- THE REQUEST:
Transcribe every entry word for word, leaving out all images.
## Start EXERCISE INPUTS
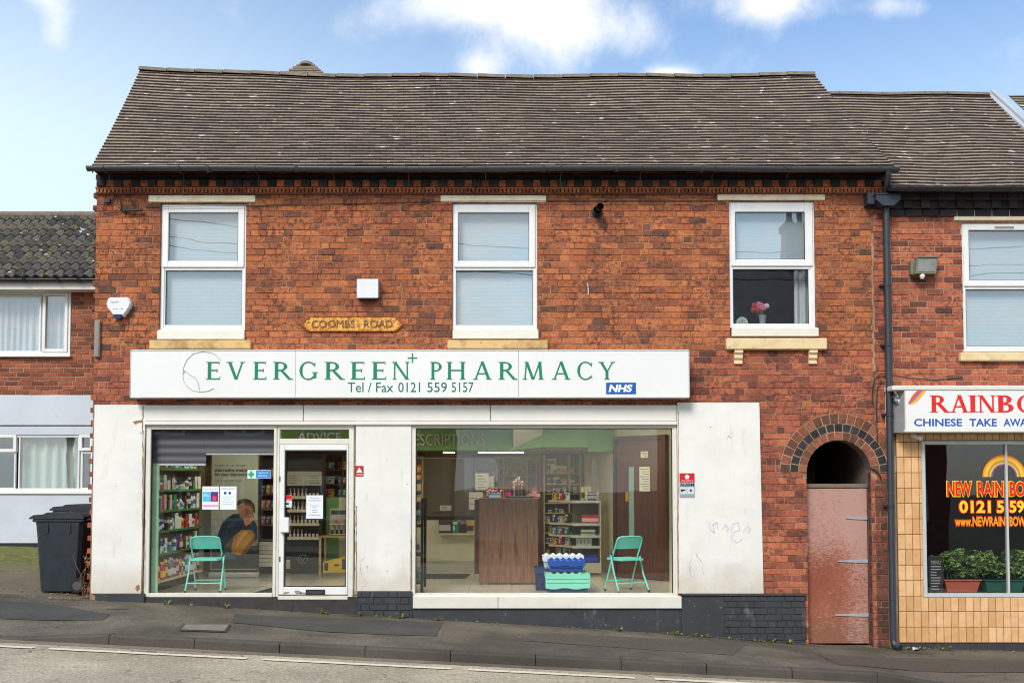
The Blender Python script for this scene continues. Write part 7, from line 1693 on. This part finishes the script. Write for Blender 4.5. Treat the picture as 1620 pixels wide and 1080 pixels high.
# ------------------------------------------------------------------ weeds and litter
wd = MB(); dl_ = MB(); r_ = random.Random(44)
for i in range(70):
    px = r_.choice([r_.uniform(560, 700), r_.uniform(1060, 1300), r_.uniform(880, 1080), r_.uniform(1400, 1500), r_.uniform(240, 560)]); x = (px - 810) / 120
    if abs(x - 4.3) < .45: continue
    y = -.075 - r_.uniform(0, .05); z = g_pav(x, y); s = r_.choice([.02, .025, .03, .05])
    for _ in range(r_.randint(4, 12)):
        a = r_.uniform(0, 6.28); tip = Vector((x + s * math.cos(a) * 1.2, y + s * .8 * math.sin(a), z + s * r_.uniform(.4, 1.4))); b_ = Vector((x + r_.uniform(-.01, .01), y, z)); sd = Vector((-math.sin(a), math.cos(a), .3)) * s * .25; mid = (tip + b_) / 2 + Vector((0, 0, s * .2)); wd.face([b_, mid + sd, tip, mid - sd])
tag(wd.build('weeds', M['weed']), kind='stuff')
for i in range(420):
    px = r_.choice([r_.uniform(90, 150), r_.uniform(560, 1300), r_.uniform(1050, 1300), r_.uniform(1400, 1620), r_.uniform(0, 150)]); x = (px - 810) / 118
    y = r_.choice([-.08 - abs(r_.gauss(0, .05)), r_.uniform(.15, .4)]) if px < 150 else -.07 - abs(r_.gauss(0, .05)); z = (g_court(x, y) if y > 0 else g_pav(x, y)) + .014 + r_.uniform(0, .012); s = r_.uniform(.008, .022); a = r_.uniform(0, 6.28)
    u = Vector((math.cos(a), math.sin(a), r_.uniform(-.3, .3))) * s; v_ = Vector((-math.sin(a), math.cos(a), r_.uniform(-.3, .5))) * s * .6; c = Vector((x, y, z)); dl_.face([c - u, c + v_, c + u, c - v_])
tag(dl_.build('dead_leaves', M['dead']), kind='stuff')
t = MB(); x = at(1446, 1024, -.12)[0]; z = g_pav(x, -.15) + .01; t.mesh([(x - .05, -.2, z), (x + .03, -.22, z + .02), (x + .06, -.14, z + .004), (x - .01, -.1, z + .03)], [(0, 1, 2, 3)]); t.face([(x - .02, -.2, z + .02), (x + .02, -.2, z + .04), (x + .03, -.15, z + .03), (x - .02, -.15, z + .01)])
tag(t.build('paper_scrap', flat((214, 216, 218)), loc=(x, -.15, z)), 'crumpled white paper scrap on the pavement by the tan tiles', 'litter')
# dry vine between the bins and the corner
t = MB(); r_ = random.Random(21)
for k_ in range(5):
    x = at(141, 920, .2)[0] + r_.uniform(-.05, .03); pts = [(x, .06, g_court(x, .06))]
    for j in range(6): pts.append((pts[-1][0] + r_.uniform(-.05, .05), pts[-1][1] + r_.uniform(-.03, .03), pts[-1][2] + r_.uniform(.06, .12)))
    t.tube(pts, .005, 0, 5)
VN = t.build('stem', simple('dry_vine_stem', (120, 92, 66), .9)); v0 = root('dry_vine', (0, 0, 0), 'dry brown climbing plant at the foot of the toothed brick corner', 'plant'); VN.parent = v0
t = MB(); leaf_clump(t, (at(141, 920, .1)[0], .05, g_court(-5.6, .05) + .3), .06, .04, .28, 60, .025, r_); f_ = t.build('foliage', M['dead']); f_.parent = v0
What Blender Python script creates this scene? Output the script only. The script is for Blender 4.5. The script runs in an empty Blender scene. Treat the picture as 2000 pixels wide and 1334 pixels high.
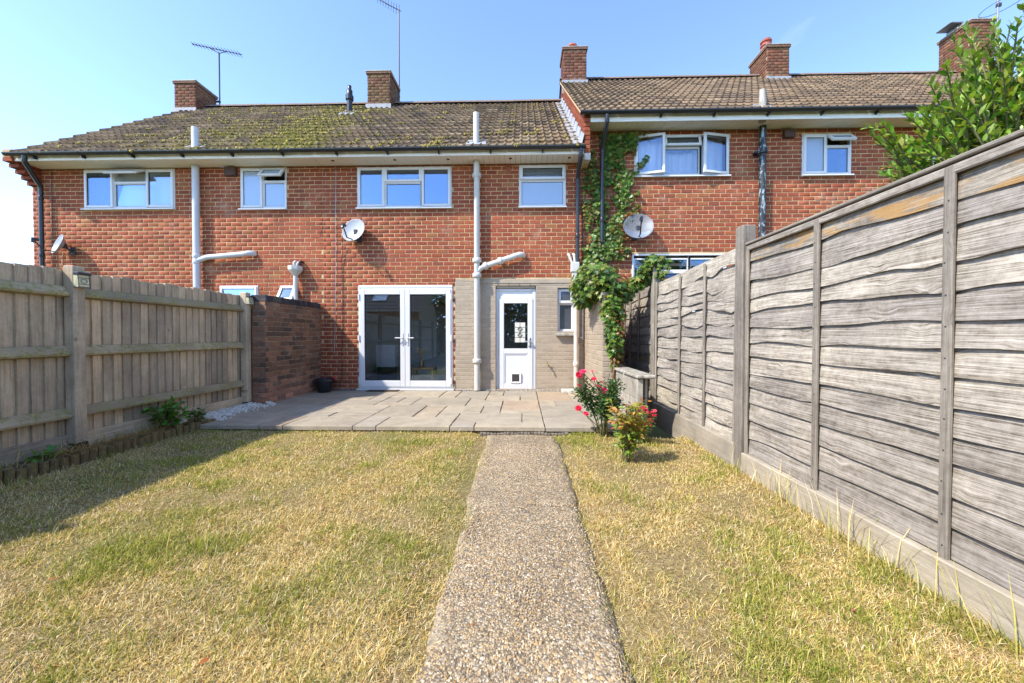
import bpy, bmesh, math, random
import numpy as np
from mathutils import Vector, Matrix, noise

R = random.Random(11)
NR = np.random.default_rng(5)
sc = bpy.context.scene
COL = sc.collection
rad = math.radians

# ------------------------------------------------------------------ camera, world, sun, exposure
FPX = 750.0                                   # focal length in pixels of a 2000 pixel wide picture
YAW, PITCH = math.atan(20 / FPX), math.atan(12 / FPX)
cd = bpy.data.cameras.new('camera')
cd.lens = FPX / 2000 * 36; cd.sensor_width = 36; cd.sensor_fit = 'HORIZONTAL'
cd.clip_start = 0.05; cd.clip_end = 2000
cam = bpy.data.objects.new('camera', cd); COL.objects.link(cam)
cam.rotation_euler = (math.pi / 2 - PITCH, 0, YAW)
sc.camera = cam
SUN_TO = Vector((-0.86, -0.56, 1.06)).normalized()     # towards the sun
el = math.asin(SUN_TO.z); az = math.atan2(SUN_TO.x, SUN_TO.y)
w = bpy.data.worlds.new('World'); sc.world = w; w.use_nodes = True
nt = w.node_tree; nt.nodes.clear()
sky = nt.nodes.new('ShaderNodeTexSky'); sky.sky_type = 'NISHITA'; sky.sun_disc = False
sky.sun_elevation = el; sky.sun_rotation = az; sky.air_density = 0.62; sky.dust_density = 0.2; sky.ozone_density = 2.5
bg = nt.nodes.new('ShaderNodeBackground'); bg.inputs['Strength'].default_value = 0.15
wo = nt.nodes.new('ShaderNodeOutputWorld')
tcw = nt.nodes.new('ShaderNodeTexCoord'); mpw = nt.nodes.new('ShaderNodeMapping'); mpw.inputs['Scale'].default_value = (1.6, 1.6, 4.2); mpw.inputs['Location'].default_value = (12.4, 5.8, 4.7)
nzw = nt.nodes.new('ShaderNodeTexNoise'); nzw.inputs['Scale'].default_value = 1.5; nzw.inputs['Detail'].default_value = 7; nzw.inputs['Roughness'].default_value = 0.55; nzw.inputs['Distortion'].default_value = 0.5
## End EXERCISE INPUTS
- ANSWER FOR THE TASK:
The Blender Python script for this scene continues. Write part 7, from line 1693 on. This part finishes the script. Write for Blender 4.5. Treat the picture as 1620 pixels wide and 1080 pixels high.
# ------------------------------------------------------------------ weeds and litter
wd = MB(); dl_ = MB(); r_ = random.Random(44)
for i in range(70):
    px = r_.choice([r_.uniform(560, 700), r_.uniform(1060, 1300), r_.uniform(880, 1080), r_.uniform(1400, 1500), r_.uniform(240, 560)]); x = (px - 810) / 120
    if abs(x - 4.3) < .45: continue
    y = -.075 - r_.uniform(0, .05); z = g_pav(x, y); s = r_.choice([.02, .025, .03, .05])
    for _ in range(r_.randint(4, 12)):
        a = r_.uniform(0, 6.28); tip = Vector((x + s * math.cos(a) * 1.2, y + s * .8 * math.sin(a), z + s * r_.uniform(.4, 1.4))); b_ = Vector((x + r_.uniform(-.01, .01), y, z)); sd = Vector((-math.sin(a), math.cos(a), .3)) * s * .25; mid = (tip + b_) / 2 + Vector((0, 0, s * .2)); wd.face([b_, mid + sd, tip, mid - sd])
tag(wd.build('weeds', M['weed']), kind='stuff')
for i in range(420):
    px = r_.choice([r_.uniform(90, 150), r_.uniform(560, 1300), r_.uniform(1050, 1300), r_.uniform(1400, 1620), r_.uniform(0, 150)]); x = (px - 810) / 118
    y = r_.choice([-.08 - abs(r_.gauss(0, .05)), r_.uniform(.15, .4)]) if px < 150 else -.07 - abs(r_.gauss(0, .05)); z = (g_court(x, y) if y > 0 else g_pav(x, y)) + .014 + r_.uniform(0, .012); s = r_.uniform(.008, .022); a = r_.uniform(0, 6.28)
    u = Vector((math.cos(a), math.sin(a), r_.uniform(-.3, .3))) * s; v_ = Vector((-math.sin(a), math.cos(a), r_.uniform(-.3, .5))) * s * .6; c = Vector((x, y, z)); dl_.face([c - u, c + v_, c + u, c - v_])
tag(dl_.build('dead_leaves', M['dead']), kind='stuff')
t = MB(); x = at(1446, 1024, -.12)[0]; z = g_pav(x, -.15) + .01; t.mesh([(x - .05, -.2, z), (x + .03, -.22, z + .02), (x + .06, -.14, z + .004), (x - .01, -.1, z + .03)], [(0, 1, 2, 3)]); t.face([(x - .02, -.2, z + .02), (x + .02, -.2, z + .04), (x + .03, -.15, z + .03), (x - .02, -.15, z + .01)])
tag(t.build('paper_scrap', flat((214, 216, 218)), loc=(x, -.15, z)), 'crumpled white paper scrap on the pavement by the tan tiles', 'litter')
# dry vine between the bins and the corner
t = MB(); r_ = random.Random(21)
for k_ in range(5):
    x = at(141, 920, .2)[0] + r_.uniform(-.05, .03); pts = [(x, .06, g_court(x, .06))]
    for j in range(6): pts.append((pts[-1][0] + r_.uniform(-.05, .05), pts[-1][1] + r_.uniform(-.03, .03), pts[-1][2] + r_.uniform(.06, .12)))
    t.tube(pts, .005, 0, 5)
VN = t.build('stem', simple('dry_vine_stem', (120, 92, 66), .9)); v0 = root('dry_vine', (0, 0, 0), 'dry brown climbing plant at the foot of the toothed brick corner', 'plant'); VN.parent = v0
t = MB(); leaf_clump(t, (at(141, 920, .1)[0], .05, g_court(-5.6, .05) + .3), .06, .04, .28, 60, .025, r_); f_ = t.build('foliage', M['dead']); f_.parent = v0
What Blender Python script creates this scene? Output the script only. The script is for Blender 4.5. The script runs in an empty Blender scene. Treat the picture as 2000 pixels wide and 1334 pixels high.
import bpy, bmesh, math, random
import numpy as np
from mathutils import Vector, Matrix, noise

R = random.Random(11)
NR = np.random.default_rng(5)
sc = bpy.context.scene
COL = sc.collection
rad = math.radians

# ------------------------------------------------------------------ camera, world, sun, exposure
FPX = 750.0                                   # focal length in pixels of a 2000 pixel wide picture
YAW, PITCH = math.atan(20 / FPX), math.atan(12 / FPX)
cd = bpy.data.cameras.new('camera')
cd.lens = FPX / 2000 * 36; cd.sensor_width = 36; cd.sensor_fit = 'HORIZONTAL'
cd.clip_start = 0.05; cd.clip_end = 2000
cam = bpy.data.objects.new('camera', cd); COL.objects.link(cam)
cam.rotation_euler = (math.pi / 2 - PITCH, 0, YAW)
sc.camera = cam
SUN_TO = Vector((-0.86, -0.56, 1.06)).normalized()     # towards the sun
el = math.asin(SUN_TO.z); az = math.atan2(SUN_TO.x, SUN_TO.y)
w = bpy.data.worlds.new('World'); sc.world = w; w.use_nodes = True
nt = w.node_tree; nt.nodes.clear()
sky = nt.nodes.new('ShaderNodeTexSky'); sky.sky_type = 'NISHITA'; sky.sun_disc = False
sky.sun_elevation = el; sky.sun_rotation = az; sky.air_density = 0.62; sky.dust_density = 0.2; sky.ozone_density = 2.5
bg = nt.nodes.new('ShaderNodeBackground'); bg.inputs['Strength'].default_value = 0.15
wo = nt.nodes.new('ShaderNodeOutputWorld')
tcw = nt.nodes.new('ShaderNodeTexCoord'); mpw = nt.nodes.new('ShaderNodeMapping'); mpw.inputs['Scale'].default_value = (1.6, 1.6, 4.2); mpw.inputs['Location'].default_value = (12.4, 5.8, 4.7)
nzw = nt.nodes.new('ShaderNodeTexNoise'); nzw.inputs['Scale'].default_value = 1.5; nzw.inputs['Detail'].default_value = 7; nzw.inputs['Roughness'].default_value = 0.55; nzw.inputs['Distortion'].default_value = 0.5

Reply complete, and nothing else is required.